** START Provided data **

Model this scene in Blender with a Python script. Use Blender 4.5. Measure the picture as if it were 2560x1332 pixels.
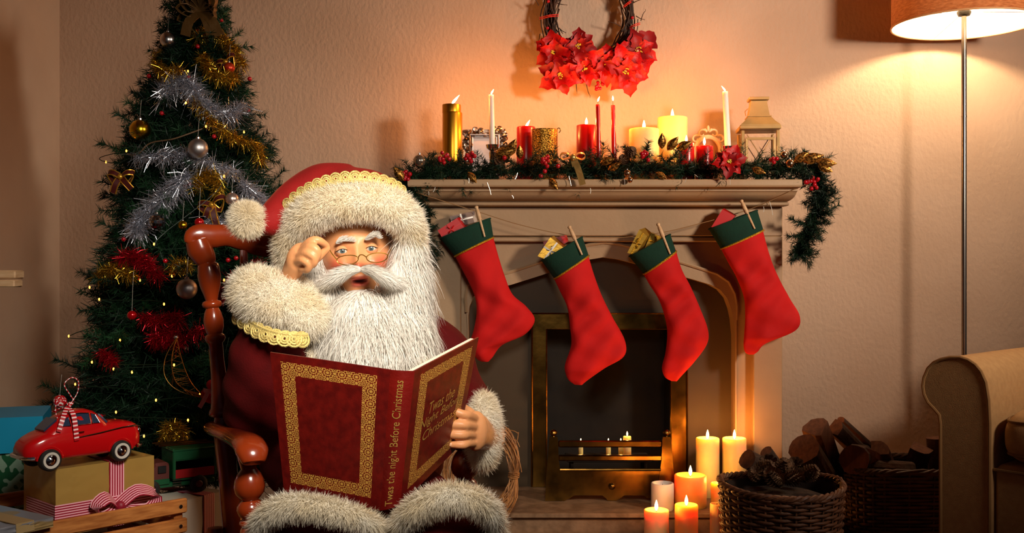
import bpy, bmesh, math, random
import numpy as np
from mathutils import Vector, Matrix, Quaternion

for _o in list(bpy.data.objects):
    bpy.data.objects.remove(_o)
random.seed(11)
rng = np.random.default_rng(11)
SC = bpy.context.scene
COL = SC.collection
CAMH, F = 0.98, 2600.0          # eye height in metres, focal length in pixels of a 2560 px wide picture

# ------------------------------------------------------------------ camera, world, lights, exposure
cam_data = bpy.data.cameras.new('camera')
cam_data.sensor_width = 36.0
cam_data.lens = F / 2560.0 * 36.0
cam_data.clip_start = 0.02
cam = bpy.data.objects.new('camera', cam_data)
COL.objects.link(cam)
cam.location = (0, 0, CAMH)
cam.rotation_euler = (math.pi / 2, 0, 0)
SC.camera = cam

world = bpy.data.worlds.new('world')
SC.world = world
world.use_nodes = True
_bg = world.node_tree.nodes['Background']
_bg.inputs[0].default_value = (0.88, 0.88, 1.0, 1)
_bg.inputs[1].default_value = 0.022

SC.view_settings.view_transform = 'Standard'
SC.view_settings.look = 'None'
SC.view_settings.gamma = 1.0
SC.view_settings.use_curve_mapping = False
SC.view_settings.exposure = 0.0
try:
    SC.cycles.max_bounces = 8
    SC.cycles.diffuse_bounces = 3
    SC.cycles.glossy_bounces = 3
    SC.cycles.transmission_bounces = 6
    SC.cycles.transparent_max_bounces = 8
    SC.cycles.sample_clamp_indirect = 4.0
    SC.cycles.caustics_reflective = False
    SC.cycles.caustics_refractive = False
except Exception:
    pass


def light(name, kind, loc, energy, color, size=0.1, target=None, size_y=None, spread=None):
    d = bpy.data.lights.new(name, kind)
    d.energy = energy
    d.color = color
    if kind == 'AREA':
        d.shape = 'RECTANGLE' if size_y else 'DISK'
        d.size = size
        if size_y:
            d.size_y = size_y
        if spread:
            d.spread = spread
    else:
        d.shadow_soft_size = size
    o = bpy.data.objects.new(name, d)
    COL.objects.link(o)
    o.location = loc
    if target is not None:
        o.rotation_euler = (Vector(target) - Vector(loc)).to_track_quat('-Z', 'Y').to_euler()
    return o


light('key_light', 'AREA', (2.3, 1.35, 1.80), 20, (1.0, 0.82, 0.66), 0.38, (0.45, 3.9, 1.80), spread=math.radians(84))
light('fill_light', 'AREA', (0.10, 1.0, 1.60), 6.0, (1.0, 0.90, 0.77), 0.42, (-0.36, 2.15, 0.97), spread=math.radians(68))


# ------------------------------------------------------------------ pixel helper: a real point at distance d whose image is (px, py)
def S(px, py, d):
    return Vector(((px - 1280.0) * d / F, d, CAMH + (666.0 - py) * d / F))


def on_plane(px, py, P0, N):
    ray = Vector(((px - 1280.0) / F, 1.0, (666.0 - py) / F))
    o = Vector((0, 0, CAMH))
    t = (Vector(P0) - o).dot(Vector(N)) / ray.dot(Vector(N))
    return o + ray * t


def HY(py, d):
    return CAMH + (666.0 - py) * d / F


# ------------------------------------------------------------------ mesh builder
class MB:
    def __init__(self):
        self.V = []
        self.F = []
        self.n = 0
        self.N = None

    def add(self, verts, faces):
        o = self.n
        verts = [tuple(v) for v in verts]
        self.V.extend(verts)
        self.F.extend([tuple(i + o for i in f) for f in faces])
        self.n += len(verts)
        return self

    def box(self, c, s, rot=None, taper=1.0):
        x, y, z = [k / 2 for k in s]
        t = taper
        vs = [(-x, -y, -z), (x, -y, -z), (x, y, -z), (-x, y, -z), (-x * t, -y * t, z), (x * t, -y * t, z), (x * t, y * t, z), (-x * t, y * t, z)]
        c = Vector(c)
        vs = [(rot @ Vector(v) if rot else Vector(v)) + c for v in vs]
        return self.add(vs, [(0, 3, 2, 1), (4, 5, 6, 7), (0, 1, 5, 4), (1, 2, 6, 5), (2, 3, 7, 6), (3, 0, 4, 7)])

    def bbox(self, c, s, b=0.004, rot=None):
        """box with chamfered edges"""
        x, y, z = [k / 2 for k in s]
        b = min(b, x * .45, y * .45, z * .45)
        rings = [(-z, b), (-z + b, 0), (z - b, 0), (z, b)]
        vs = []
        for h, i in rings:
            X, Y = x - i, y - i
            k = b
            vs += [(-X + k, -Y, h), (X - k, -Y, h), (X, -Y + k, h), (X, Y - k, h), (X - k, Y, h), (-X + k, Y, h), (-X, Y - k, h), (-X, -Y + k, h)]
        c = Vector(c)
        vs = [(rot @ Vector(v) if rot else Vector(v)) + c for v in vs]
        fs = [tuple(range(7, -1, -1)), tuple(range(24, 32))]
        for r in range(3):
            for i in range(8):
                j = (i + 1) % 8
                fs.append((r * 8 + i, r * 8 + j, r * 8 + 8 + j, r * 8 + 8 + i))
        return self.add(vs, fs)

    def tube(self, path, radii, n=8, closed=False, squash=(1, 1), up=None, caps=True):
        P = [Vector(p) for p in path]
        m = len(P)
        if not hasattr(radii, '__len__'):
            radii = [radii] * m
        T = []
        for i in range(m):
            a = P[(i - 1) % m] if closed or i > 0 else P[i]
            b = P[(i + 1) % m] if closed or i < m - 1 else P[i]
            t = b - a
            T.append(t.normalized() if t.length > 1e-9 else Vector((0, 0, 1)))
        ref = Vector(up) if up is not None else (Vector((0, 0, 1)) if abs(T[0].z) < .9 else Vector((0, 1, 0)))
        vs = []
        u = (ref - T[0] * ref.dot(T[0])).normalized()
        for i in range(m):
            if up is not None:
                r2 = Vector(up)
                q = r2 - T[i] * r2.dot(T[i])
                u = q.normalized() if q.length > 1e-4 else u
            else:
                q = u - T[i] * u.dot(T[i])
                u = q.normalized() if q.length > 1e-6 else u
            w = T[i].cross(u)
            for k in range(n):
                a = 2 * math.pi * k / n + (math.pi / 4 if n == 4 else 0)
                vs.append(P[i] + u * (math.cos(a) * radii[i] * squash[0]) + w * (math.sin(a) * radii[i] * squash[1]))
        fs = []
        for i in range(m if closed else m - 1):
            j = (i + 1) % m
            for k in range(n):
                l = (k + 1) % n
                fs.append((i * n + k, i * n + l, j * n + l, j * n + k))
        if caps and not closed:
            fs.append(tuple(range(n - 1, -1, -1)))
            fs.append(tuple((m - 1) * n + k for k in range(n)))
        return self.add(vs, fs)

    def lathe(self, prof, c=(0, 0, 0), n=24, rot=None, sx=1.0, sy=1.0):
        c = Vector(c)
        vs, fs, rows = [], [], []
        for r, h in prof:
            if r < 1e-6:
                rows.append((len(vs), 1))
                vs.append(Vector((0, 0, h)))
            else:
                rows.append((len(vs), n))
                for k in range(n):
                    a = 2 * math.pi * k / n
                    vs.append(Vector((math.cos(a) * r * sx, math.sin(a) * r * sy, h)))
        for (a, na), (b, nb) in zip(rows, rows[1:]):
            for k in range(n):
                l = (k + 1) % n
                if na == n and nb == n:
                    fs.append((a + k, a + l, b + l, b + k))
                elif na == n:
                    fs.append((a + k, a + l, b))
                elif nb == n:
                    fs.append((a, b + l, b + k))
        vs = [(rot @ v if rot else v) + c for v in vs]
        return self.add(vs, fs)

    def ell(self, c, r, rot=None, nu=16, nv=10):
        if not hasattr(r, '__len__'):
            r = (r, r, r)
        c = Vector(c)
        vs = [Vector((0, 0, -r[2]))]
        for i in range(1, nv):
            a = -math.pi / 2 + math.pi * i / nv
            for k in range(nu):
                b = 2 * math.pi * k / nu
                vs.append(Vector((r[0] * math.cos(a) * math.cos(b), r[1] * math.cos(a) * math.sin(b), r[2] * math.sin(a))))
        vs.append(Vector((0, 0, r[2])))
        fs = []
        for k in range(nu):
            fs.append((0, 1 + (k + 1) % nu, 1 + k))
            fs.append((len(vs) - 1, 1 + (nv - 2) * nu + k, 1 + (nv - 2) * nu + (k + 1) % nu))
        for i in range(nv - 2):
            for k in range(nu):
                l = (k + 1) % nu
                fs.append((1 + i * nu + k, 1 + i * nu + l, 1 + (i + 1) * nu + l, 1 + (i + 1) * nu + k))
        vs = [(rot @ v if rot else v) + c for v in vs]
        return self.add(vs, fs)

    def prism(self, poly, off, inset=None):
        """poly: 3D points of the front face; off: vector to the back face"""
        n = len(poly)
        P = [Vector(p) for p in poly]
        off = Vector(off)
        vs = P + [p + off for p in P]
        fs = [tuple(range(n)), tuple(range(2 * n - 1, n - 1, -1))]
        for i in range(n):
            j = (i + 1) % n
            fs.append((i, i + n, j + n, j))
        return self.add(vs, fs)

    def band(self, A, B, off):
        """strip between polylines A and B, thickened by off (closed box-like ends)"""
        n = len(A)
        off = Vector(off)
        vs = [Vector(p) for p in A] + [Vector(p) for p in B]
        vs = vs + [v + off for v in vs]
        fs = []
        for i in range(n - 1):
            fs += [(i, i + 1, n + i + 1, n + i), (2 * n + i + 1, 2 * n + i, 3 * n + i, 3 * n + i + 1),
                   (i, 2 * n + i, 2 * n + i + 1, i + 1), (n + i, n + i + 1, 3 * n + i + 1, 3 * n + i)]
        fs += [(0, n, 3 * n, 2 * n), (n - 1, 3 * n - 1, 4 * n - 1, 2 * n - 1)]
        return self.add(vs, fs)

    def grid(self, rows, closed_u=False, caps=False):
        m, n = len(rows), len(rows[0])
        vs = [v for r in rows for v in r]
        fs = []
        for i in range(m - 1):
            for k in range(n if closed_u else n - 1):
                l = (k + 1) % n
                fs.append((i * n + k, i * n + l, (i + 1) * n + l, (i + 1) * n + k))
        if caps:
            fs.append(tuple(range(n - 1, -1, -1)))
            fs.append(tuple((m - 1) * n + k for k in range(n)))
        return self.add(vs, fs)

    def arr(self):
        V = np.array(self.V, dtype=np.float64).reshape(-1, 3)
        tris = []
        for f in self.F:
            for i in range(1, len(f) - 1):
                tris.append((f[0], f[i], f[i + 1]))
        return V, np.array(tris, dtype=np.int64)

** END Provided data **

To be done:
Take the material above from its first line through the line holding "SC.camera = cam" and set it down exactly, without the pictures.

Solution to this problem:
Model this scene in Blender with a Python script. Use Blender 4.5. Measure the picture as if it were 2560x1332 pixels.
import bpy, bmesh, math, random
import numpy as np
from mathutils import Vector, Matrix, Quaternion

for _o in list(bpy.data.objects):
    bpy.data.objects.remove(_o)
random.seed(11)
rng = np.random.default_rng(11)
SC = bpy.context.scene
COL = SC.collection
CAMH, F = 0.98, 2600.0          # eye height in metres, focal length in pixels of a 2560 px wide picture

# ------------------------------------------------------------------ camera, world, lights, exposure
cam_data = bpy.data.cameras.new('camera')
cam_data.sensor_width = 36.0
cam_data.lens = F / 2560.0 * 36.0
cam_data.clip_start = 0.02
cam = bpy.data.objects.new('camera', cam_data)
COL.objects.link(cam)
cam.location = (0, 0, CAMH)
cam.rotation_euler = (math.pi / 2, 0, 0)
SC.camera = cam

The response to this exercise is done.